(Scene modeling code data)
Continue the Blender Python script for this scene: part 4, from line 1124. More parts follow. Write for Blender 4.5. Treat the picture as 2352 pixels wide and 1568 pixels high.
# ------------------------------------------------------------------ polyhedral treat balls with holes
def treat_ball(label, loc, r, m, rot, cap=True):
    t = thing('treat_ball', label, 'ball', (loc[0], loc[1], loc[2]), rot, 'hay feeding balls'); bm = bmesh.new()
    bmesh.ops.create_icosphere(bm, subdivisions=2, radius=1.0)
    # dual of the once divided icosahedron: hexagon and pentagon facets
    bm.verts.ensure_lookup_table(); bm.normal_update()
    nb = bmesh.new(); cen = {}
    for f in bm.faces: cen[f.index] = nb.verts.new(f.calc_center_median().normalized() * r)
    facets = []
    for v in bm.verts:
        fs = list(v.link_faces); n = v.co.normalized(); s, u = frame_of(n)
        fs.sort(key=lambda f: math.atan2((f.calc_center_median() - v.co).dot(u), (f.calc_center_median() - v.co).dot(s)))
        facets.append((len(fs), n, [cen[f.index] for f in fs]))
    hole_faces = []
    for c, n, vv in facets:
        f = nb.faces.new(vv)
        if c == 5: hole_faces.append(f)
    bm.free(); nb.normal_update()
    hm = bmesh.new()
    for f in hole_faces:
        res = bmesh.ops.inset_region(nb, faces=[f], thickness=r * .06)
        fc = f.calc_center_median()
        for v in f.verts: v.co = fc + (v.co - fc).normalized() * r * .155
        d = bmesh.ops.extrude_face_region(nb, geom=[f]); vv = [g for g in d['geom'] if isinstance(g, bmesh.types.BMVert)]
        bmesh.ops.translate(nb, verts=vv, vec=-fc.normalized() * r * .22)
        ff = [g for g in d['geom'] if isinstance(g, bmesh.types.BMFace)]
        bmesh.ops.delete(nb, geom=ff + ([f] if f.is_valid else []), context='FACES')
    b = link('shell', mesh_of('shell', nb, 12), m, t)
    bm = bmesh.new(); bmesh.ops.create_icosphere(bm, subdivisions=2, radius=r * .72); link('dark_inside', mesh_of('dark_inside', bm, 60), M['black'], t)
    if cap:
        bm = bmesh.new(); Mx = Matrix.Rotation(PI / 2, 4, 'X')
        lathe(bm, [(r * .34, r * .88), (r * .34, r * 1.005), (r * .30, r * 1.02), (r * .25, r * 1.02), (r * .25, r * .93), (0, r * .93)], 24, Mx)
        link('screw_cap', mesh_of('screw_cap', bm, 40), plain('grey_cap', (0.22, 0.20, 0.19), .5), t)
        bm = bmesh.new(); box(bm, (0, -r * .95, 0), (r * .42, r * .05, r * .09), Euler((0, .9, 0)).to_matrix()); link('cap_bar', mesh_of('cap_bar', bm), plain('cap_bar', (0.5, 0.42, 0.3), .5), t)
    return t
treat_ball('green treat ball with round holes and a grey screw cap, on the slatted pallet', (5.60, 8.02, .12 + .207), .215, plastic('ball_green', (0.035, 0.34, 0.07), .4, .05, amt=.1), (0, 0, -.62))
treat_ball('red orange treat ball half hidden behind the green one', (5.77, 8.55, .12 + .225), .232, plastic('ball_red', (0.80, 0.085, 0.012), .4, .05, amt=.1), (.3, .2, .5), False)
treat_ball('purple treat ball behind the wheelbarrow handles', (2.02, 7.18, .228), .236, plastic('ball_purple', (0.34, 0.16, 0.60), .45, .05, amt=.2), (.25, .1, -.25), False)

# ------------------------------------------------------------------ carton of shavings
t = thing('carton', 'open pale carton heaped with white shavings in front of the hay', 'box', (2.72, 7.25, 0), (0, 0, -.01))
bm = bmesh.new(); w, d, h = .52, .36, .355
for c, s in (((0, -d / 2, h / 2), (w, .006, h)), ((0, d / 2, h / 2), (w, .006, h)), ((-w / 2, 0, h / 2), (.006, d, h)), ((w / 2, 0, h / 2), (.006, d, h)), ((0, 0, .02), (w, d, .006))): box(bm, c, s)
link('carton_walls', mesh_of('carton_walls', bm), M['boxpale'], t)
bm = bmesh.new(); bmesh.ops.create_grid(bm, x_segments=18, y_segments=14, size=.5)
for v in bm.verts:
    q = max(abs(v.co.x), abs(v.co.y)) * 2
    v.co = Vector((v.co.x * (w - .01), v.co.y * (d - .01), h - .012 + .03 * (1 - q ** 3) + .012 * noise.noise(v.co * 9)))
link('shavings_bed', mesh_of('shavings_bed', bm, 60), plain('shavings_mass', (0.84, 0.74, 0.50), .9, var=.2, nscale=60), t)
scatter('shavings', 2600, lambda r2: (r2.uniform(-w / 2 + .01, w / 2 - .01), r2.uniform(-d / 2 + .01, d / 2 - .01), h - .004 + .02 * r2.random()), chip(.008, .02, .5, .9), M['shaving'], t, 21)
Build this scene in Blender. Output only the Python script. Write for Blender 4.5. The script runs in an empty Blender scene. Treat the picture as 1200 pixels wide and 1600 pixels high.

* **EXERCISE PROMPT**
Copy each record from above exactly, and include every line.

* **RESULT**
Continue the Blender Python script for this scene: part 4, from line 1124. More parts follow. Write for Blender 4.5. Treat the picture as 2352 pixels wide and 1568 pixels high.
# ------------------------------------------------------------------ polyhedral treat balls with holes
def treat_ball(label, loc, r, m, rot, cap=True):
    t = thing('treat_ball', label, 'ball', (loc[0], loc[1], loc[2]), rot, 'hay feeding balls'); bm = bmesh.new()
    bmesh.ops.create_icosphere(bm, subdivisions=2, radius=1.0)
    # dual of the once divided icosahedron: hexagon and pentagon facets
    bm.verts.ensure_lookup_table(); bm.normal_update()
    nb = bmesh.new(); cen = {}
    for f in bm.faces: cen[f.index] = nb.verts.new(f.calc_center_median().normalized() * r)
    facets = []
    for v in bm.verts:
        fs = list(v.link_faces); n = v.co.normalized(); s, u = frame_of(n)
        fs.sort(key=lambda f: math.atan2((f.calc_center_median() - v.co).dot(u), (f.calc_center_median() - v.co).dot(s)))
        facets.append((len(fs), n, [cen[f.index] for f in fs]))
    hole_faces = []
    for c, n, vv in facets:
        f = nb.faces.new(vv)
        if c == 5: hole_faces.append(f)
    bm.free(); nb.normal_update()
    hm = bmesh.new()
    for f in hole_faces:
        res = bmesh.ops.inset_region(nb, faces=[f], thickness=r * .06)
        fc = f.calc_center_median()
        for v in f.verts: v.co = fc + (v.co - fc).normalized() * r * .155
        d = bmesh.ops.extrude_face_region(nb, geom=[f]); vv = [g for g in d['geom'] if isinstance(g, bmesh.types.BMVert)]
        bmesh.ops.translate(nb, verts=vv, vec=-fc.normalized() * r * .22)
        ff = [g for g in d['geom'] if isinstance(g, bmesh.types.BMFace)]
        bmesh.ops.delete(nb, geom=ff + ([f] if f.is_valid else []), context='FACES')
    b = link('shell', mesh_of('shell', nb, 12), m, t)
    bm = bmesh.new(); bmesh.ops.create_icosphere(bm, subdivisions=2, radius=r * .72); link('dark_inside', mesh_of('dark_inside', bm, 60), M['black'], t)
    if cap:
        bm = bmesh.new(); Mx = Matrix.Rotation(PI / 2, 4, 'X')
        lathe(bm, [(r * .34, r * .88), (r * .34, r * 1.005), (r * .30, r * 1.02), (r * .25, r * 1.02), (r * .25, r * .93), (0, r * .93)], 24, Mx)
        link('screw_cap', mesh_of('screw_cap', bm, 40), plain('grey_cap', (0.22, 0.20, 0.19), .5), t)
        bm = bmesh.new(); box(bm, (0, -r * .95, 0), (r * .42, r * .05, r * .09), Euler((0, .9, 0)).to_matrix()); link('cap_bar', mesh_of('cap_bar', bm), plain('cap_bar', (0.5, 0.42, 0.3), .5), t)
    return t
treat_ball('green treat ball with round holes and a grey screw cap, on the slatted pallet', (5.60, 8.02, .12 + .207), .215, plastic('ball_green', (0.035, 0.34, 0.07), .4, .05, amt=.1), (0, 0, -.62))
treat_ball('red orange treat ball half hidden behind the green one', (5.77, 8.55, .12 + .225), .232, plastic('ball_red', (0.80, 0.085, 0.012), .4, .05, amt=.1), (.3, .2, .5), False)
treat_ball('purple treat ball behind the wheelbarrow handles', (2.02, 7.18, .228), .236, plastic('ball_purple', (0.34, 0.16, 0.60), .45, .05, amt=.2), (.25, .1, -.25), False)

# ------------------------------------------------------------------ carton of shavings
t = thing('carton', 'open pale carton heaped with white shavings in front of the hay', 'box', (2.72, 7.25, 0), (0, 0, -.01))
bm = bmesh.new(); w, d, h = .52, .36, .355
for c, s in (((0, -d / 2, h / 2), (w, .006, h)), ((0, d / 2, h / 2), (w, .006, h)), ((-w / 2, 0, h / 2), (.006, d, h)), ((w / 2, 0, h / 2), (.006, d, h)), ((0, 0, .02), (w, d, .006))): box(bm, c, s)
link('carton_walls', mesh_of('carton_walls', bm), M['boxpale'], t)
bm = bmesh.new(); bmesh.ops.create_grid(bm, x_segments=18, y_segments=14, size=.5)
for v in bm.verts:
    q = max(abs(v.co.x), abs(v.co.y)) * 2
    v.co = Vector((v.co.x * (w - .01), v.co.y * (d - .01), h - .012 + .03 * (1 - q ** 3) + .012 * noise.noise(v.co * 9)))
link('shavings_bed', mesh_of('shavings_bed', bm, 60), plain('shavings_mass', (0.84, 0.74, 0.50), .9, var=.2, nscale=60), t)
scatter('shavings', 2600, lambda r2: (r2.uniform(-w / 2 + .01, w / 2 - .01), r2.uniform(-d / 2 + .01, d / 2 - .01), h - .004 + .02 * r2.random()), chip(.008, .02, .5, .9), M['shaving'], t, 21)
Build this scene in Blender. Output only the Python script. Write for Blender 4.5. The script runs in an empty Blender scene. Treat the picture as 1200 pixels wide and 1600 pixels high.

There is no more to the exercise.